Does $\ln x + f(x)$ mean $\ln(x) + f(x)$, or $\ln(x + f(x))$

Question

In an exercise from a math book there is a function $g$ defined by $\ln x + f(x)$, and what I don't understand is whether this means that $g$ is equal to the natural log of $x$, and then to the $\log$ you add $f(x)$, or is it equal to $\ln$ of $(x + f(x))$? In short, does $\ln x + f(x)$ mean: $\ln(x) + f(x)$ or $\ln(x + f(x))$ ?

Answer 1

In general, for any "non-made up" function like $\sin$, $\cos$, $\ln$, $\log$ etc. , if there are multiple monomials after the function, we only take the first monomial. For example, $\sin x+4x^2=(\sin x)+4x^2$, $\ln x+2=(\ln x)+2$ etc.

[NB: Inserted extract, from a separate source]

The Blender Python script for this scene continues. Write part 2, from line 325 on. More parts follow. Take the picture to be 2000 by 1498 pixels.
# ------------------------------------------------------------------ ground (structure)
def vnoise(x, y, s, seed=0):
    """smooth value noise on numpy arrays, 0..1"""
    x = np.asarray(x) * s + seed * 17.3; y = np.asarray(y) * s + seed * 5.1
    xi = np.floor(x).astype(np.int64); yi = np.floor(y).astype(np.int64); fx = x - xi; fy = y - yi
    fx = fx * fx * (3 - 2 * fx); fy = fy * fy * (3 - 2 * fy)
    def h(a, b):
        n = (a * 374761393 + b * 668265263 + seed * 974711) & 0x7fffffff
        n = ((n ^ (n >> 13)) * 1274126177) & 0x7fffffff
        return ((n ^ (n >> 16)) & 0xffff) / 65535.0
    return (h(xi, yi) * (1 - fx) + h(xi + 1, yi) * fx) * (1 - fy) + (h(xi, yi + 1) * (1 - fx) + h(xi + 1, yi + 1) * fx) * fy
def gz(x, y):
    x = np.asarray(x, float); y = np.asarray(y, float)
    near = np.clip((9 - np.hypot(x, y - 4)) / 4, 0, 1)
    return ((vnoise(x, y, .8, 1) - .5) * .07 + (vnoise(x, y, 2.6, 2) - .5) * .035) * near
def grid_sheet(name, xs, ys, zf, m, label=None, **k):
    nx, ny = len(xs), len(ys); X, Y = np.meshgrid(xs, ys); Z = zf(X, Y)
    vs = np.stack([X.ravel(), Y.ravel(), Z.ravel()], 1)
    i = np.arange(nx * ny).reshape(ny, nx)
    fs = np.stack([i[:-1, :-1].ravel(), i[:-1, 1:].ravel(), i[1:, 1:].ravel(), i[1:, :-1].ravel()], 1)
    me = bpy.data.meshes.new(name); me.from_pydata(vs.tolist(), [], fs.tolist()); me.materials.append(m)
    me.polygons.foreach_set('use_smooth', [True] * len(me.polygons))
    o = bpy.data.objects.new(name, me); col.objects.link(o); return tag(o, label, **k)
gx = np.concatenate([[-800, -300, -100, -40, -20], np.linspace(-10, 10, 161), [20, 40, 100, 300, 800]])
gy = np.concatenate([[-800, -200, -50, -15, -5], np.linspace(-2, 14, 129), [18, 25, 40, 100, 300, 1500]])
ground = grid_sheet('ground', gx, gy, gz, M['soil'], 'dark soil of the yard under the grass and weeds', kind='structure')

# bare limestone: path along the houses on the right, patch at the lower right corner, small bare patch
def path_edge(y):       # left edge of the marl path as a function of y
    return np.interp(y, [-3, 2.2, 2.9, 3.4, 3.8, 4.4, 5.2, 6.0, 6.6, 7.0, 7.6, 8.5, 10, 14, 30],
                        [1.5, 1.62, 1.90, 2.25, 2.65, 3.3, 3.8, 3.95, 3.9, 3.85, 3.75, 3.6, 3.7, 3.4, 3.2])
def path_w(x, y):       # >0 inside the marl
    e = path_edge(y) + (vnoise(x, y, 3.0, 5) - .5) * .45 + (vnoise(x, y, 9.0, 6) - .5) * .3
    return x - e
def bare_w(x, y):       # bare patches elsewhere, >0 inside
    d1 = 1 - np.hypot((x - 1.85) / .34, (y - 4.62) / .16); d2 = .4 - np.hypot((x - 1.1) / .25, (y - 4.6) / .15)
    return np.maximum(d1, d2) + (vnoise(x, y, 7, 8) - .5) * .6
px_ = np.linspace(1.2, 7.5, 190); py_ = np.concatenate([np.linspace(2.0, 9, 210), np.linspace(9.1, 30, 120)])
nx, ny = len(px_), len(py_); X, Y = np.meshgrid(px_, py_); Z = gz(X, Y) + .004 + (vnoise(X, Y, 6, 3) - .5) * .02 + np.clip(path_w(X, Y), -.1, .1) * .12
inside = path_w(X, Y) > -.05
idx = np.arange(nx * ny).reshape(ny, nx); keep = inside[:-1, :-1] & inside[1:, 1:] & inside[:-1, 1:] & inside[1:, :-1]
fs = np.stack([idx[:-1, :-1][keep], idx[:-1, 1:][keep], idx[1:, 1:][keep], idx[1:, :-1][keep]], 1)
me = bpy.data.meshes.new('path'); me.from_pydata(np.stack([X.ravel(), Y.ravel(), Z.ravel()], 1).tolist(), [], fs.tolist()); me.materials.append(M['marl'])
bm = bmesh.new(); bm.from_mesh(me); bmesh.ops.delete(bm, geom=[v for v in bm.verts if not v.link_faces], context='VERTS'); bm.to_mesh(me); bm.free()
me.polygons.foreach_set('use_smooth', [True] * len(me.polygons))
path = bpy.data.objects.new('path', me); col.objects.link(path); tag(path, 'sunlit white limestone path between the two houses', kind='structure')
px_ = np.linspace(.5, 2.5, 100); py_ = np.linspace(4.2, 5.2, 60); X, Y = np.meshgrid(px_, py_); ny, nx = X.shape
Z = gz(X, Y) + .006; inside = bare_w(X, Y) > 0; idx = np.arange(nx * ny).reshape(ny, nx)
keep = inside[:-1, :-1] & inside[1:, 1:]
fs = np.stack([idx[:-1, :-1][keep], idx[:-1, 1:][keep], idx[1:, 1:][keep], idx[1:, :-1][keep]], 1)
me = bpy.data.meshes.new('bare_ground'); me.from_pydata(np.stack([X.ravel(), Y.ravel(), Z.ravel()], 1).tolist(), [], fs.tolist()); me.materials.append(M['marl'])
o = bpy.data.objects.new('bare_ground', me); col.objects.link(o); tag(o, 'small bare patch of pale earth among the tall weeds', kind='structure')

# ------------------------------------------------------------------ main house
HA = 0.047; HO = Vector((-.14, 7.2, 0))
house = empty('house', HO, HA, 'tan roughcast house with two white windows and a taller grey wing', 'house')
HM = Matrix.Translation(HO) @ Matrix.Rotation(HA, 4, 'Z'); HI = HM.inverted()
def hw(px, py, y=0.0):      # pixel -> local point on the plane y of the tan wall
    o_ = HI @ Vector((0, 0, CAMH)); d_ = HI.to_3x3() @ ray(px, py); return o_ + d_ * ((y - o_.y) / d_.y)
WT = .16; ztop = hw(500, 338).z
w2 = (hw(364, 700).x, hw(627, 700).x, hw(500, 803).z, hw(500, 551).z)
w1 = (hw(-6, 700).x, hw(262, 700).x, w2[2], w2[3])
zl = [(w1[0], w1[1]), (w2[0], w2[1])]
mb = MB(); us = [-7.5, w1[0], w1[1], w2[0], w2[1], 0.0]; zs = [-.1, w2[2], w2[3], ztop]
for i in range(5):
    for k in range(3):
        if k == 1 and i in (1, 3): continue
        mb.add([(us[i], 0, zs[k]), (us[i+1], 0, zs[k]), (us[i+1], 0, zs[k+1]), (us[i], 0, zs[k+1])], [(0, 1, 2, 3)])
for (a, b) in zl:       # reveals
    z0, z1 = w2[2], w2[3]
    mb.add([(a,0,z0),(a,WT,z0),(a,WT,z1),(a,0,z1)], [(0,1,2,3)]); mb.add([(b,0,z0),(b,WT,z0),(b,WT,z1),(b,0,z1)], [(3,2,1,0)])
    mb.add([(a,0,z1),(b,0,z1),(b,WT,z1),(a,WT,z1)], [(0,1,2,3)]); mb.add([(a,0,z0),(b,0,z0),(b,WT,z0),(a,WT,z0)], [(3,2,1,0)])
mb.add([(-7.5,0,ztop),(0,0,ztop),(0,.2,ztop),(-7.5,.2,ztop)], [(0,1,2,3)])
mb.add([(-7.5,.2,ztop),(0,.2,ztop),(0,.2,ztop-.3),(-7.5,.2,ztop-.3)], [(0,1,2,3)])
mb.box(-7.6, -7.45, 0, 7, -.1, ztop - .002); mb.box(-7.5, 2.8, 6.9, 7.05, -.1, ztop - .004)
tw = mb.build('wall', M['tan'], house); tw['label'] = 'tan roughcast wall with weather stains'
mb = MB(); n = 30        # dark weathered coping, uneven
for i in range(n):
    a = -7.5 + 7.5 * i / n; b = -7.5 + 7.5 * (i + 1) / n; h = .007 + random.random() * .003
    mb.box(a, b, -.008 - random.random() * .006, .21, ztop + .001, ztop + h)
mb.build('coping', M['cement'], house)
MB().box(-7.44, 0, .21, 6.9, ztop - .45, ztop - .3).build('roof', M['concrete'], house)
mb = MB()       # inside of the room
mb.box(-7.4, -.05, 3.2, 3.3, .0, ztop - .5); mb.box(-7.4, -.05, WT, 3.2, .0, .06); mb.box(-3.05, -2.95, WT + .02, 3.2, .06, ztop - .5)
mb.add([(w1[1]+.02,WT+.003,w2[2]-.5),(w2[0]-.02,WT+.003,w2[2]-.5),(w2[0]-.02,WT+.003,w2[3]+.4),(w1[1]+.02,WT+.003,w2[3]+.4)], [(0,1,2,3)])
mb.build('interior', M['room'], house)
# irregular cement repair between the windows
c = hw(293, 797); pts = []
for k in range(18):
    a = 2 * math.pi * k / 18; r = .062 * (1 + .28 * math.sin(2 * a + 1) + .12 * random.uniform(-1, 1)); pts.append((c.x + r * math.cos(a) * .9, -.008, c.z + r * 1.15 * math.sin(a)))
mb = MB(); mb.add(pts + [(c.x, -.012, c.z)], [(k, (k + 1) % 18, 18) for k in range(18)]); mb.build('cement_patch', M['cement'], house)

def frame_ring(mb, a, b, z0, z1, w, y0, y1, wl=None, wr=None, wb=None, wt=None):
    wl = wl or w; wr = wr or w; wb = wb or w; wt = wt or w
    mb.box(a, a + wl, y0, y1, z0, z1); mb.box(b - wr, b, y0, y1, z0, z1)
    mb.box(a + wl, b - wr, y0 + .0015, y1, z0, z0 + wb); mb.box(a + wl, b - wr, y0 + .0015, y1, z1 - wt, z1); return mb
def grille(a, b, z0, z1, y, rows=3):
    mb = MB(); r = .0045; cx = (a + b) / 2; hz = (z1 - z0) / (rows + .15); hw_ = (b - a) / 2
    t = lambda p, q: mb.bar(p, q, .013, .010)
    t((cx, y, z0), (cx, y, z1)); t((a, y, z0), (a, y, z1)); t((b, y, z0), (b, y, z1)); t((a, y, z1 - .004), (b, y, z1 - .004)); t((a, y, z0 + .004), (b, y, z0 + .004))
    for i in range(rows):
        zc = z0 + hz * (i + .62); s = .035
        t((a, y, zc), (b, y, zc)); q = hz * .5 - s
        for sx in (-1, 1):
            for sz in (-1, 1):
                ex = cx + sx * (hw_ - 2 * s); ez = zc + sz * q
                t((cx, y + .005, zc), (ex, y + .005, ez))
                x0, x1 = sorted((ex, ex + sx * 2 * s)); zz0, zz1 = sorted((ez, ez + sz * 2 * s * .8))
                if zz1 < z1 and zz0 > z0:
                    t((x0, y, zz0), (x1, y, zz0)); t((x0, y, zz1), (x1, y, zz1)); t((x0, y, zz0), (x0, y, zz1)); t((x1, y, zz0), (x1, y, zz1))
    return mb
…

If there is parenthesis, then we only take everything inside the parathesis. For example, $\sin(x+4x^2)+5=[\sin(x+4x^2)]+5$.

In your case, since there are no parenthesis, it means $\ln (x)+f(x)$.

Answer 2

Without parentheses, it's usually assumed that the expression only extends to the immediate next symbol, so $\ln x$ is equal to $\ln(x)$.